Europe still has a long way to go. The gap between what is being done and what needs to be done is symbolized by the recent release of the E.U. Monitoring Center (EUMC) study of anti-Semitism. The report itself suggested that the surge in anti-Semitic incidents in Europe in the last two years was mostly the result of action by radical Muslim activists acting on anti-Israel emotions.

But in releasing the report, the EUMC felt compelled to sanitize the findings — focusing first on anti-Semitism perpetrated by "young, disaffected White European[s]." Not surprisingly, the international media used this as the focus for their stories, and so to much of the world, that became the story.

This speaks to the continuing reluctance of Europe to address satisfactorily the connection of anti-Israel bias to the explosion of anti-Semitism.

Unfortunately, too many in Europe still see efforts to address the impact of anti-Israel activity as a vehicle to stifle legitimate criticism of Israeli policy. This becomes an excuse to avoid looking inward to understand how Europe has come to this pass and how it can get to the other side.

It also inhibits one of the most important responsibilities Europe has: to denounce on a consistent basis the Goebbels-like hatred toward Jews and Israel coming out of the Arab world.

Let’s be clear. No one who is serious about these issues is seeking to stifle legitimate criticism of Israel. Identifying the sources of this new anti-Semitism and finding ways to combat it, not politics, are the goals of these endeavors.

In this regard, it was helpful that the E.U. report identified as anti-Semitism the use of classical anti-Jewish stereotypes (Jews as all-powerful, as deceitful) in describing Israel. What the report failed to do and, indeed, much of Europe fails to do, is to look at the connection between the one-sided criticism, the demonization, the delegitimization of Israel and anti-Semitism.

These images, often themselves manifestations of anti-Semitism, create the climate in which anti-Semitic incidents are more likely to occur, and in which there is hesitancy to act against the perpetrators.

It has been appropriately said that comparisons between today’s situation in Europe and the 1930s are absurd and counterproductive.
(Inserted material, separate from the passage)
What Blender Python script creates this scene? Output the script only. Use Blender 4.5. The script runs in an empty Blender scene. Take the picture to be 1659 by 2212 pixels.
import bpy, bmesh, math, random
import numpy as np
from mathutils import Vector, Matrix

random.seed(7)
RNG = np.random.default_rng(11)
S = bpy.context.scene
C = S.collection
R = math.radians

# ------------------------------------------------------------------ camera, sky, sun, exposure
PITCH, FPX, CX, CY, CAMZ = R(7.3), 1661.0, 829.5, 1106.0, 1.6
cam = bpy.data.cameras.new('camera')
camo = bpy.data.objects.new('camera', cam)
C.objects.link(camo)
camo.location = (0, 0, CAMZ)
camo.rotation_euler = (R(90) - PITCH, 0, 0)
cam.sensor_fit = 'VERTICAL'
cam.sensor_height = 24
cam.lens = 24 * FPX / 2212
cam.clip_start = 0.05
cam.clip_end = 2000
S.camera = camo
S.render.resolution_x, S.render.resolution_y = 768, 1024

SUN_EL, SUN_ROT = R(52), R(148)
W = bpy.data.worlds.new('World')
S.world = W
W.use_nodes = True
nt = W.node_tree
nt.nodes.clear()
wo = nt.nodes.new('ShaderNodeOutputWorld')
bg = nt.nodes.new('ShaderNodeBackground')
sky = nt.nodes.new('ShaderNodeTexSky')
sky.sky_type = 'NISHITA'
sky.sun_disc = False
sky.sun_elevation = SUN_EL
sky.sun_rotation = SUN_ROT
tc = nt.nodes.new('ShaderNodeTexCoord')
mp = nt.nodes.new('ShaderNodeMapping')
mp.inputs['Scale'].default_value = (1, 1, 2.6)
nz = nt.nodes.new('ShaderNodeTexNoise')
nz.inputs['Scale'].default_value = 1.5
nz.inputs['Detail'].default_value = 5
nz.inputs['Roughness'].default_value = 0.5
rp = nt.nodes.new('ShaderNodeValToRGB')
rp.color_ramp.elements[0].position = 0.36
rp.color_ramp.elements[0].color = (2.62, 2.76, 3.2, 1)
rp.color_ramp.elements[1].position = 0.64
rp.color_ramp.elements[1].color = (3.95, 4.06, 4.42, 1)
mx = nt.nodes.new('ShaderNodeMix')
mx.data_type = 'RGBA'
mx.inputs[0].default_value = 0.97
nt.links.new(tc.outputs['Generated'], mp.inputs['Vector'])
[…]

There is no anti-Semitic party committed to the destruction of the Jewish people in control of a powerful state in the heart of the continent. And unlike the 30s, there are mechanisms in place that have within them the potential to deal with the very real manifestations of anti-Semitism in today’s Europe.
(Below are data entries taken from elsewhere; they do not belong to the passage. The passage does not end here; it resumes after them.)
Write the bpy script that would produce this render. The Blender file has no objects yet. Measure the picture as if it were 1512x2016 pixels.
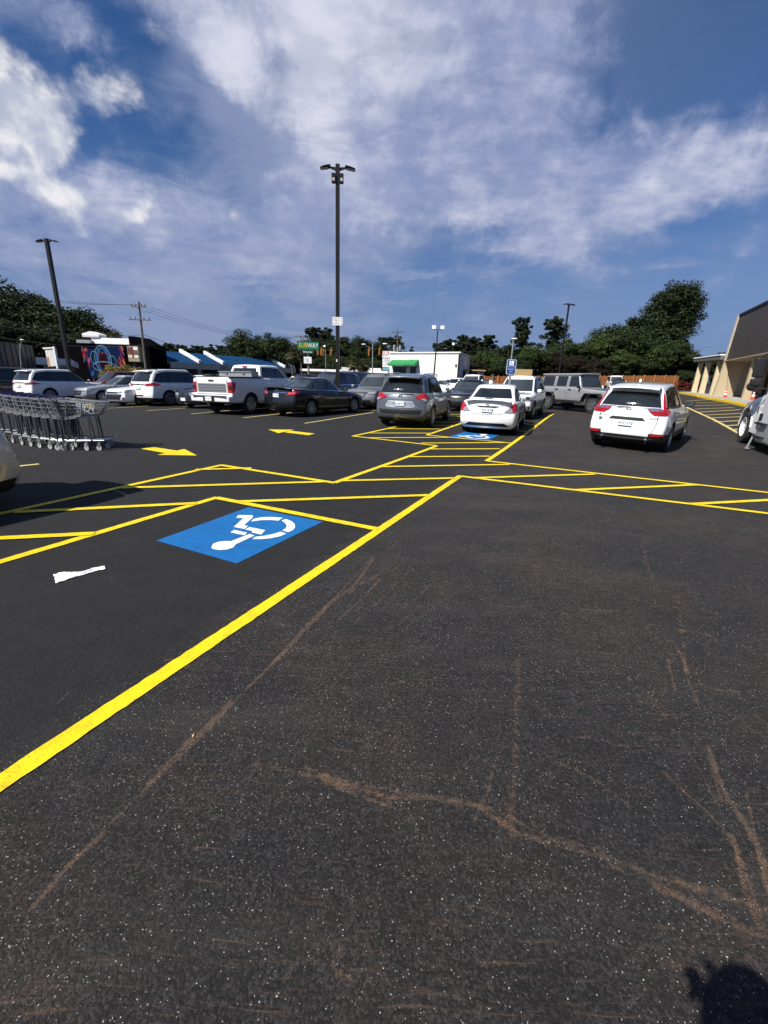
import bpy, bmesh, math, random
import numpy as np
from mathutils import Vector, Matrix
from mathutils.bvhtree import BVHTree
R_ = math.radians
sc = bpy.context.scene
col = sc.collection
# ------------------------------------------------------------------ camera
HC = 1.6; FPX = 840.0; PITCH = R_(17.35); ROLL = R_(-1.95)
cam = bpy.data.cameras.new('camera'); camo = bpy.data.objects.new('camera', cam); col.objects.link(camo)
cam.sensor_fit = 'VERTICAL'; cam.sensor_height = 24.0; cam.lens = 24.0*FPX/2016.0
cam.clip_start = 0.02; cam.clip_end = 4000
_cp, _sp = math.cos(PITCH), math.sin(PITCH); _cr, _sr = math.cos(ROLL), math.sin(ROLL)
_Rr = np.array([[_cr, -_sr, 0], [_sr, _cr, 0], [0, 0, 1]])
_Rp = np.array([[1, 0, 0], [0, -_sp, _cp], [0, -_cp, -_sp]])
RC = _Rp@_Rr                     # image axes (right, down, forward) -> world
m = Matrix(((RC[0][0], -RC[0][1], -RC[0][2], 0), (RC[1][0], -RC[1][1], -RC[1][2], 0), (RC[2][0], -RC[2][1], -RC[2][2], HC), (0, 0, 0, 1)))
camo.matrix_world = m
sc.camera = camo
sc.view_settings.view_transform = 'Standard'; sc.view_settings.look = 'None'
sc.view_settings.exposure = 0.62; sc.view_settings.gamma = 1.0
try: sc.view_settings.use_curve_mapping = False
except Exception: pass
# ------------------------------------------------------------------ sun (from behind left) and sky
SUN_AZ = R_(52); SUN_EL = R_(46)     # SUN_AZ: where the shadows point, from +Y towards +X
sl = bpy.data.lights.new('sun', 'SUN'); sl.energy = 4.9; sl.angle = R_(0.53); sl.color = (1.0, 0.955, 0.88)
so = bpy.data.objects.new('sun', sl); col.objects.link(so)
ldir = Vector((math.sin(SUN_AZ)*math.cos(SUN_EL), math.cos(SUN_AZ)*math.cos(SUN_EL), -math.sin(SUN_EL)))
so.rotation_euler = ldir.to_track_quat('-Z', 'Y').to_euler(); so.location = -ldir*60
world = bpy.data.worlds.new('World'); sc.world = world; world.use_nodes = True
def ray(px, py):
    d = RC@np.array([(px-756)/FPX, (py-1008)/FPX, 1.0]); return d/np.linalg.norm(d)

class NT:                                   # tiny node-tree helper
    def __init__(s, nt): s.nt = nt; nt.nodes.clear()
    def n(s, t, **k):
        nd = s.nt.nodes.new(t)
        for a, b in k.items():
            if a == 'ins':
                for i, v in b.items():
                    if hasattr(v, 'is_linked') or isinstance(v, bpy.types.NodeSocket): s.nt.links.new(v, nd.inputs[i])
                    else: nd.inputs[i].default_value = v
            else: setattr(nd, a, b)
        return nd
    def math(s, op, a, b=0.0, c=None, clamp=False):
        ins = {0: a, 1: b}
        if c is not None: ins[2] = c
        return s.n('ShaderNodeMath', operation=op, use_clamp=clamp, ins=ins).outputs[0]
    def vm(s, op, a, b=None, out=0):
        ins = {0: a}
        if b is not None: ins[1] = b
        return s.n('ShaderNodeVectorMath', operation=op, ins=ins).outputs[out]
    def ramp(s, fac, stops, interp='LINEAR'):
        nd = s.n('ShaderNodeValToRGB', ins={0: fac}); r = nd.color_ramp; r.interpolation = interp
        while len(r.elements) < len(stops): r.elements.new(0.5)
        for e, (p, c) in zip(r.elements, stops): e.position = p; e.color = (c[0], c[1], c[2], 1) if hasattr(c, '__len__') else (c, c, c, 1)
        return nd.outputs[0]
    def mix(s, f, a, b, blend='MIX'):
        nd = s.n('ShaderNodeMix', data_type='RGBA', blend_type=blend); nd.clamp_factor = True
        for i, v in ((0, f), (6, a), (7, b)):
            if isinstance(v, bpy.types.NodeSocket): s.nt.links.new(v, nd.inputs[i])
            else: nd.inputs[i].default_value = v if i == 0 else (*v, 1) if len(v) == 3 else v
        return nd.outputs[2]
    def noise(s, vec, scale, detail=4, rough=0.5, dist=0.0, dim='3D'):
        return s.n('ShaderNodeTexNoise', noise_dimensions=dim, ins={'Vector': vec, 'Scale': scale, 'Detail': detail, 'Roughness': rough, 'Distortion': dist}).outputs[0]
    def mr(s, v, a, b, c=0.0, d=1.0, smooth=False):
        return s.n('ShaderNodeMapRange', interpolation_type='SMOOTHSTEP' if smooth else 'LINEAR', ins={0: v, 1: a, 2: b, 3: c, 4: d}).outputs[0]

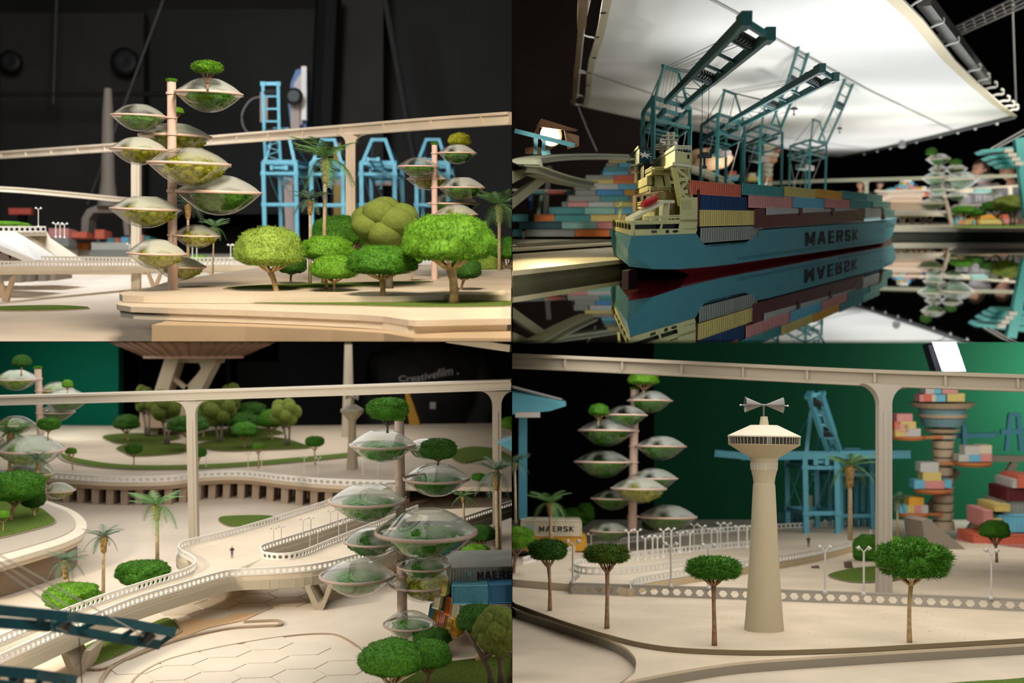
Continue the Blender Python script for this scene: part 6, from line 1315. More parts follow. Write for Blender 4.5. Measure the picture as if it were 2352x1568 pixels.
# ---- lamps and the little figure
lg = 'white twin headed lamps on the lower left footbridge'
for i, (x, yt, yb) in enumerate([(628,1210,1248),(646,1206,1243),(696,1189,1228),(714,1186,1224),(712,1222,1258),(730,1217,1253),(759,1171,1204),(776,1168,1200),(778,1201,1236),(796,1192,1228),(820,1150,1180),(836,1146,1176)]):
    street_lamp(S_, '%s twin headed lamp on the footbridge, %s pair from its centre' % ('left' if i % 2 == 0 else 'right', nth[i//2]), x, yb, yt, h=HP-.03, spread=8, pw=1.9, m=mat('lamp_silver', (.55,.52,.48), .35), group=lg)
for i, (x, yt, yb) in enumerate([(473,1034,1076),(570,1038,1078),(601,1040,1080),(699,1046,1086),(731,1048,1088),(833,1054,1090),(868,1056,1090)]):
    street_lamp(S_, 'white lamp on the plateau promenade, %s from the left' % nth[i], x, yb, yt, h=HP, spread=7, pw=1.6, group='lamps on the plateau promenade')
person('tiny figure in black jacket and blue jeans standing alone on the footbridge', CP(533,1281), Matrix.Rotation(.3, 3, 'Z'), 27*CP(533,1281).y/F, mat('coat_black', (.008,.008,.01), .8), mat('jeans_blue', (.02,.05,.13), .8), mat('hair_dark', (.01,.008,.006), .7), pose='hips', extra='long')
# ---- bowl structure, spire, saucer tower
t = thing('bowl_building', 'pinkish wooden bowl building on slanting cream legs at the top', 'building', P(430,1000,13.2)); YB = 13.2
WOOD = mat('bowl_wood', (.36,.20,.14), .6, var=.15, scale=1.5); k = YB/F
bb = MB(); c_ = P(445,0,YB); zz = lambda y: (CY-y)*k
bb.lathe([(112*k, 0), (112*k, .03), (185*k, (822-783)*k), (230*k,(822-740)*k)], Vector((c_.x, YB, zz(822))), 36, cap=True); bb.build('bowl', WOOD, t, world=True)
bb = MB()
for i in range(36):
    a = 2*math.pi*i/36; u_ = Vector((math.cos(a), math.sin(a), 0)); bb.beam(Vector((c_.x,YB,zz(822)+.03))+u_*112*k, Vector((c_.x,YB,zz(783)))+u_*186*k, .012, .02)
bb.build('rib', mat('bowl_rib', (.26,.14,.10), .6), t, world=True)
LEGM = mat('leg_cream', (.55,.44,.31), .6)
for pts in ([(378,824),(410,824),(385,900),(360,1000),(330,1000),(352,905)], [(452,824),(498,824),(458,902),(420,985),(398,985),(428,898),(462,845)]):
    bb = MB(); bb.prism([P(x, y, YB-.1) for x, y in pts], (0,.3,0)); bb.build('leg', LEGM, t, world=True)
bb = MB(); bb.prism([P(x, y, YB-.05) for x, y in [(378,824),(500,824),(498,834),(385,832)]], (0,.35,0)); bb.beam(P(396,866,YB), P(432,894,YB), .06, .05); bb.beam(P(460,860,YB), P(428,896,YB), .06, .05); bb.build('cross_brace', LEGM, t, world=True)
bb = MB(); bb.prism([P(x, y, YB-.2) for x, y in [(322,945),(340,940),(400,965),(402,982),(318,982)]], (0,.5,0)); bb.build('foot_block', mat('foot_pink', (.60,.42,.30), .7), t, world=True)
t = thing('model_spire', 'tall tapering cream spire standing behind the saucer tower', 'model tower', P(799,1010,13)); bb = MB(); k = 13/F
bb.lathe([(16*k,0),(14*k,60*k),(11*k,140*k),(8*k,240*k)], P(800,1014,13), 16); bb.build('shaft', mat('spire_cream', (.50,.43,.33), .6), t, world=True, smooth=True)
bb = MB(); bb.lathe([(20*k,0),(20*k,.05),(16*k,.06)], P(800,1016,13), 16, cap=True); bb.build('foot', mat('spire_cream', (.50,.43,.33), .6), t, world=True)
TWM = mat('tower_plaster', (.50,.43,.30), .8, bump=.3, bscale=300); TWR = mat('tower_roof', (.66,.60,.48), .8, bump=.3, bscale=300)
def saucer_tower(st, label, bx, by, k, Y, prof, scale=1, detail=True):
    """profile in pixels: (halfwidth, height above foot)"""
    base = P(bx, by, Y); t = thing('control_tower', label, 'control tower', base, st.rot(bx)); g = lambda L: [(r*k, z*k) for r, z in L]
    for nm, L, m in prof: b_ = MB(); b_.lathe(g(L), n=48); b_.build(nm, m, t, smooth=False)
    return t
k = CP(809,1075,HP).y/F
t = saucer_tower(S_, 'small cream saucer topped tower in front of the spire', 809, 1076, k, CP(809,1075,HP).y, [('shaft', [(13.5,0),(11.5,30),(9.5,60),(8.5,98),(8.5,108),(11,114)], TWM), ('saucer_base', [(11,113),(13,116),(27,131),(27,135)], TWM), ('roof', [(27,135),(26,137),(10,147),(0,148)], TWR), ('neck', [(4,147),(3,156),(0,156)], TWM)])
bb = MB()
for s in (-1, 1): bb.tube([Vector((s*2*k,0,165*k)), Vector((s*15*k,0,(165+s*-1)*k))], [1.5*k, 7*k], 12)
bb.build('horn', mat('horn_grey', (.40,.36,.32), .4), t); bb = MB(); bb.tube([(0,0,155*k), (0,0,165*k)], 1.5*k, 6); bb.build('horn_post', DARKMET, t)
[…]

But what is also reality is that Jews in Europe are feeling intimidated and threatened once again, not by Nazi racist thugs and their allies, but by attacks on persons and institutions, by harassment of their youngsters in schools and by a sense of isolation as the media and universities bombard the public with images of Israel as the great source of evil in the world.

These circumstances should be unacceptable anywhere, but particularly on the Continent, where millions of Jews were murdered. Disagreement with policies of the government of Israel must not be the excuse to allow anti-Semitism to flourish once again in Europe.


Abraham H. Foxman is the national director of the Anti-Defamation League.